Below are records to be output exactly, every one of them.

*-*-*

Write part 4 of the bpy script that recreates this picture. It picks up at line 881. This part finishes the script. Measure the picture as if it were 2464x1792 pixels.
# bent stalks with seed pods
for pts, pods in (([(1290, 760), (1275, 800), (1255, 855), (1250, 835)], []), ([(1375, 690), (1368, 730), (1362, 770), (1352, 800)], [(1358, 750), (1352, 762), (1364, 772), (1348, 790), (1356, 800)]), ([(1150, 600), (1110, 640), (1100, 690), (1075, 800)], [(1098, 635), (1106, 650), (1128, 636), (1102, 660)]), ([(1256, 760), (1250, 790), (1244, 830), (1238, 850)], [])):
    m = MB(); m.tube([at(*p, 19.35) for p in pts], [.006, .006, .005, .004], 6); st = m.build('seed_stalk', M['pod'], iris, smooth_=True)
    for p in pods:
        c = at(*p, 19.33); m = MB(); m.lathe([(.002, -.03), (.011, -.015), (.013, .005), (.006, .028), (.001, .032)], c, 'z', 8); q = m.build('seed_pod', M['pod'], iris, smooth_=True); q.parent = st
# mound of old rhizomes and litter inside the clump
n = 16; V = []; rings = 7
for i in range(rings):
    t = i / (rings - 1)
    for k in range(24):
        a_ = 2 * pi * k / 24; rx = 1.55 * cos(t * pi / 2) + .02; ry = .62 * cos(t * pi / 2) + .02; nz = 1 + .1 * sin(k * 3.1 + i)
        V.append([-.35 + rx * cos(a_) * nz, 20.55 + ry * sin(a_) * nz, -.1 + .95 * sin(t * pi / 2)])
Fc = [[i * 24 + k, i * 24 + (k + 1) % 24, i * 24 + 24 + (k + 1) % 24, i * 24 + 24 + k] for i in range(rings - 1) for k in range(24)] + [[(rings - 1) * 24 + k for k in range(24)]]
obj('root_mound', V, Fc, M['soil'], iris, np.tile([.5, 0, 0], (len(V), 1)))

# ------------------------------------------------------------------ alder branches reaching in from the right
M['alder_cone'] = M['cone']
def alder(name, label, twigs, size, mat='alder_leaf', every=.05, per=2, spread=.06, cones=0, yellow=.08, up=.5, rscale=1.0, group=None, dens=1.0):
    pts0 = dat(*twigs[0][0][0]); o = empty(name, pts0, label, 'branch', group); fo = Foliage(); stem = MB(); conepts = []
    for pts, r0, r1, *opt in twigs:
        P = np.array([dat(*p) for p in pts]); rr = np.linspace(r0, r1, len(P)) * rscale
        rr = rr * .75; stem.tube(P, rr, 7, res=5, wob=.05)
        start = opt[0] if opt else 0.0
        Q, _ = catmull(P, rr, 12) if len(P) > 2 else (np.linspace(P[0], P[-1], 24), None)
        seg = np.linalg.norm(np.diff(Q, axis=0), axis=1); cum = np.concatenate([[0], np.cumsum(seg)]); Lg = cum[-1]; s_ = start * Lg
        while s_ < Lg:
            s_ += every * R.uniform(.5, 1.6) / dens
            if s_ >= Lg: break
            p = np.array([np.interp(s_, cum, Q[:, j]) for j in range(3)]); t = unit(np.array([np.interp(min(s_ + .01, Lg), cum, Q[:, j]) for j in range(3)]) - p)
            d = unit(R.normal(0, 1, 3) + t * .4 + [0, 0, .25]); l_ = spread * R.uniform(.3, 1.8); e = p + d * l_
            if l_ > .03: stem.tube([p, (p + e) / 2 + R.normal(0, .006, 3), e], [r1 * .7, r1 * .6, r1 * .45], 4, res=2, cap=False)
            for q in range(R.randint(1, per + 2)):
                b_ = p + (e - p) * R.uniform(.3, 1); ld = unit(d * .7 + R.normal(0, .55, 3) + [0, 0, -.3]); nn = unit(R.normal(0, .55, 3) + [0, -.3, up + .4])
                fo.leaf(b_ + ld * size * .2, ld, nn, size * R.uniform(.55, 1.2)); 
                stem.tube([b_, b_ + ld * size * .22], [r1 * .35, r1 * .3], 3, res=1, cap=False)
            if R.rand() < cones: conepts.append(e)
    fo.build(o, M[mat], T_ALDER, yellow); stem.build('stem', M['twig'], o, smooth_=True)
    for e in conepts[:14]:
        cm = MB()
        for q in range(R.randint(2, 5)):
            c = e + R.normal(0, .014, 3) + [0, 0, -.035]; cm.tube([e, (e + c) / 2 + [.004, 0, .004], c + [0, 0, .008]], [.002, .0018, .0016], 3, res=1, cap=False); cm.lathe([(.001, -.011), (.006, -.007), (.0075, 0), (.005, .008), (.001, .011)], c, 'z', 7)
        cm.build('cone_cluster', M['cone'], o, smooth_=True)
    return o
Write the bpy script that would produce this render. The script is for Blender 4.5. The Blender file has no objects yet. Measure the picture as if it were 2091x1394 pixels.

*-*-*

SOLUTION TO THIS TASK —
Write part 4 of the bpy script that recreates this picture. It picks up at line 881. This part finishes the script. Measure the picture as if it were 2464x1792 pixels.
# bent stalks with seed pods
for pts, pods in (([(1290, 760), (1275, 800), (1255, 855), (1250, 835)], []), ([(1375, 690), (1368, 730), (1362, 770), (1352, 800)], [(1358, 750), (1352, 762), (1364, 772), (1348, 790), (1356, 800)]), ([(1150, 600), (1110, 640), (1100, 690), (1075, 800)], [(1098, 635), (1106, 650), (1128, 636), (1102, 660)]), ([(1256, 760), (1250, 790), (1244, 830), (1238, 850)], [])):
    m = MB(); m.tube([at(*p, 19.35) for p in pts], [.006, .006, .005, .004], 6); st = m.build('seed_stalk', M['pod'], iris, smooth_=True)
    for p in pods:
        c = at(*p, 19.33); m = MB(); m.lathe([(.002, -.03), (.011, -.015), (.013, .005), (.006, .028), (.001, .032)], c, 'z', 8); q = m.build('seed_pod', M['pod'], iris, smooth_=True); q.parent = st
# mound of old rhizomes and litter inside the clump
n = 16; V = []; rings = 7
for i in range(rings):
    t = i / (rings - 1)
    for k in range(24):
        a_ = 2 * pi * k / 24; rx = 1.55 * cos(t * pi / 2) + .02; ry = .62 * cos(t * pi / 2) + .02; nz = 1 + .1 * sin(k * 3.1 + i)
        V.append([-.35 + rx * cos(a_) * nz, 20.55 + ry * sin(a_) * nz, -.1 + .95 * sin(t * pi / 2)])
Fc = [[i * 24 + k, i * 24 + (k + 1) % 24, i * 24 + 24 + (k + 1) % 24, i * 24 + 24 + k] for i in range(rings - 1) for k in range(24)] + [[(rings - 1) * 24 + k for k in range(24)]]
obj('root_mound', V, Fc, M['soil'], iris, np.tile([.5, 0, 0], (len(V), 1)))

# ------------------------------------------------------------------ alder branches reaching in from the right
M['alder_cone'] = M['cone']
def alder(name, label, twigs, size, mat='alder_leaf', every=.05, per=2, spread=.06, cones=0, yellow=.08, up=.5, rscale=1.0, group=None, dens=1.0):
    pts0 = dat(*twigs[0][0][0]); o = empty(name, pts0, label, 'branch', group); fo = Foliage(); stem = MB(); conepts = []
    for pts, r0, r1, *opt in twigs:
        P = np.array([dat(*p) for p in pts]); rr = np.linspace(r0, r1, len(P)) * rscale
        rr = rr * .75; stem.tube(P, rr, 7, res=5, wob=.05)
        start = opt[0] if opt else 0.0
        Q, _ = catmull(P, rr, 12) if len(P) > 2 else (np.linspace(P[0], P[-1], 24), None)
        seg = np.linalg.norm(np.diff(Q, axis=0), axis=1); cum = np.concatenate([[0], np.cumsum(seg)]); Lg = cum[-1]; s_ = start * Lg
        while s_ < Lg:
            s_ += every * R.uniform(.5, 1.6) / dens
            if s_ >= Lg: break
            p = np.array([np.interp(s_, cum, Q[:, j]) for j in range(3)]); t = unit(np.array([np.interp(min(s_ + .01, Lg), cum, Q[:, j]) for j in range(3)]) - p)
            d = unit(R.normal(0, 1, 3) + t * .4 + [0, 0, .25]); l_ = spread * R.uniform(.3, 1.8); e = p + d * l_
            if l_ > .03: stem.tube([p, (p + e) / 2 + R.normal(0, .006, 3), e], [r1 * .7, r1 * .6, r1 * .45], 4, res=2, cap=False)
            for q in range(R.randint(1, per + 2)):
                b_ = p + (e - p) * R.uniform(.3, 1); ld = unit(d * .7 + R.normal(0, .55, 3) + [0, 0, -.3]); nn = unit(R.normal(0, .55, 3) + [0, -.3, up + .4])
                fo.leaf(b_ + ld * size * .2, ld, nn, size * R.uniform(.55, 1.2)); 
                stem.tube([b_, b_ + ld * size * .22], [r1 * .35, r1 * .3], 3, res=1, cap=False)
            if R.rand() < cones: conepts.append(e)
    fo.build(o, M[mat], T_ALDER, yellow); stem.build('stem', M['twig'], o, smooth_=True)
    for e in conepts[:14]:
        cm = MB()
        for q in range(R.randint(2, 5)):
            c = e + R.normal(0, .014, 3) + [0, 0, -.035]; cm.tube([e, (e + c) / 2 + [.004, 0, .004], c + [0, 0, .008]], [.002, .0018, .0016], 3, res=1, cap=False); cm.lathe([(.001, -.011), (.006, -.007), (.0075, 0), (.005, .008), (.001, .011)], c, 'z', 7)
        cm.build('cone_cluster', M['cone'], o, smooth_=True)
    return o
Write the bpy script that would produce this render. The script is for Blender 4.5. The Blender file has no objects yet. Measure the picture as if it were 2091x1394 pixels.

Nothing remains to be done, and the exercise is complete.